Most authors I have read have concluded that insulated wire works pretty much the same as uninsulated wire.

That is true as far as its r-f performance is concerned. But buried, insulated wire will not provide a very good ground connection for direct current, which means that static charges can build up on the part of the antenna system that is exposed above the earth (unless some other means is provided to prevent that).
//

 

[druidhillsradio]

Thanks Audioguy and Rich. I know that commercial AM'ers use uninsulated wire. I did not take into account bleeding off static charges. Makes perfect sense.

 

[audioguy]

For static/lightning protection, I prefer to rely on a driven ground system. My standard configuration is 3 or 4 8' ground rods at the base of the antenna. I like to put one directly under the antenna, and space the others several feet away. If you use four, you can have one right below the transmitter and the other three in a circle. This seems to have been pretty reliable for me.
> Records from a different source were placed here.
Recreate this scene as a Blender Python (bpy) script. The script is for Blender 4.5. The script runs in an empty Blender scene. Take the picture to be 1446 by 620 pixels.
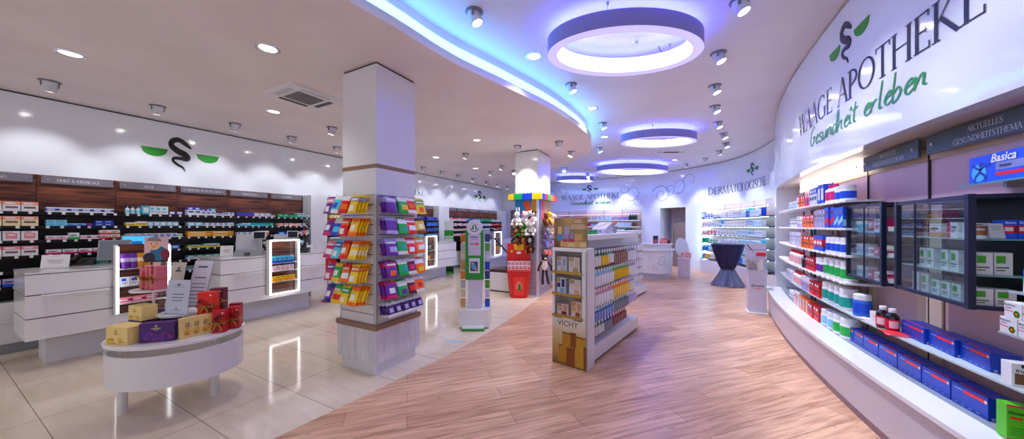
import bpy, bmesh, math, random
from mathutils import Vector, Matrix
random.seed(11)
SC = bpy.context.scene
COL = SC.collection
# ---- camera geometry (frame 1446x620): used to read real positions off the photo ----
F0, CX, HY, H = 450.0, 723.0, 319.0, 1.5
TH = math.atan2(237, 450)
SN, CS = math.sin(TH), math.cos(TH)
def P(px, py, z):                      # pixel on the horizontal plane z
    Y = (z-H)*F0/(HY-py); r = (px-CX)/F0
    return Vector((Y*(-SN+r*CS), Y*(CS+r*SN), z))
def onx(px, py, x):                    # pixel on the plane x = const
    r = (px-CX)/F0; Y = x/(-SN+r*CS)
    return Vector((x, Y*(CS+r*SN), H+Y*(HY-py)/F0))
def ony(px, py, y):
    r = (px-CX)/F0; Y = y/(CS+r*SN)
    return Vector((Y*(-SN+r*CS), y, H+Y*(HY-py)/F0))
def dep(px, py, Y):
    r = (px-CX)/F0
    return Vector((Y*(-SN+r*CS), Y*(CS+r*SN), H+Y*(HY-py)/F0))
# ---- materials ----
def lin(c):
    o = []
    for v in c[:3]:
        v = v/255.0
        o.append(v/12.92 if v <= .04045 else ((v+.055)/1.055)**2.4)
    return (o[0], o[1], o[2], 1)
_m = {}
def mat(name, c=(200,200,200), rough=.45, metal=0, emit=None, es=0, coat=0, spec=.5):
    k = (name, c, rough, metal, emit, es)
    if k in _m: return _m[k]
    m = bpy.data.materials.new(name); m.use_nodes = True
    b = m.node_tree.nodes['Principled BSDF']
    b.inputs['Base Color'].default_value = lin(c)
    b.inputs['Roughness'].default_value = rough
    b.inputs['Metallic'].default_value = metal
    b.inputs['Specular IOR Level'].default_value = spec
    if coat: b.inputs['Coat Weight'].default_value = coat; b.inputs['Coat Roughness'].default_value = .04
    if emit:
        b.inputs['Emission Color'].default_value = lin(emit); b.inputs['Emission Strength'].default_value = es
    m.diffuse_color = lin(c)
    _m[k] = m
    return m
_pc = {}
def paint(c, rough=.4):                # printed card / plastic of one colour
    g = .3*c[0]+.55*c[1]+.15*c[2]; c = tuple(int(max(0,min(250,g+(v-g)*1.22))) for v in c)
    k = (c, rough)
    if k not in _pc: _pc[k] = mat('print_%02x%02x%02x_%d' % (c+(int(rough*100),)), c, rough)
    return _pc[k]
def glassmat(name, tint=(235,245,245), refl=.12):
    m = bpy.data.materials.new(name); m.use_nodes = True
    nt = m.node_tree; nt.nodes.clear()
    out = nt.nodes.new('ShaderNodeOutputMaterial'); mix = nt.nodes.new('ShaderNodeMixShader')
    tr = nt.nodes.new('ShaderNodeBsdfTransparent'); gl = nt.nodes.new('ShaderNodeBsdfGlossy')
    lw = nt.nodes.new('ShaderNodeLayerWeight'); lw.inputs['Blend'].default_value = .35
    mr = nt.nodes.new('ShaderNodeMapRange'); mr.inputs['To Min'].default_value = refl*.3; mr.inputs['To Max'].default_value = .32
    tr.inputs['Color'].default_value = lin(tint); gl.inputs['Roughness'].default_value = .02
    nt.links.new(lw.outputs['Facing'], mr.inputs['Value'])
    nt.links.new(mr.outputs['Result'], mix.inputs['Fac'])
    nt.links.new(tr.outputs[0], mix.inputs[1]); nt.links.new(gl.outputs[0], mix.inputs[2])
    nt.links.new(mix.outputs[0], out.inputs['Surface'])
    return m
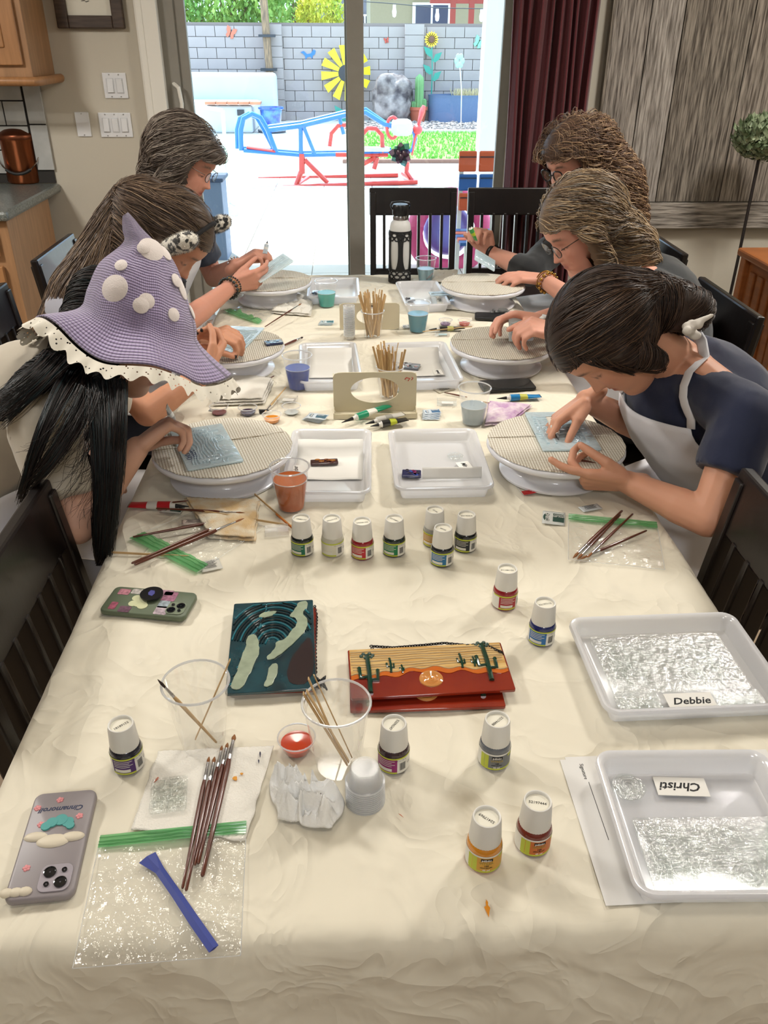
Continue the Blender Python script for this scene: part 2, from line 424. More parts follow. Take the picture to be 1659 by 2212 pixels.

Again, this is not particularly for RF efficiency, but to protect my property.

 

[druidhillsradio]

I have been using 1/2 inch 10 foot copper tubing for ground rods. I use an old water hose with the end connector lopped off, and using a hose clamp, I attach the hose to one end of the tubing. Then I crank on the water and hose the pipe into the ground. When finished, I remove the hose and attach a clamp on grounding block. I'm good to go. the tubing is cheaper than the ground rods for Home Depot/Lowes.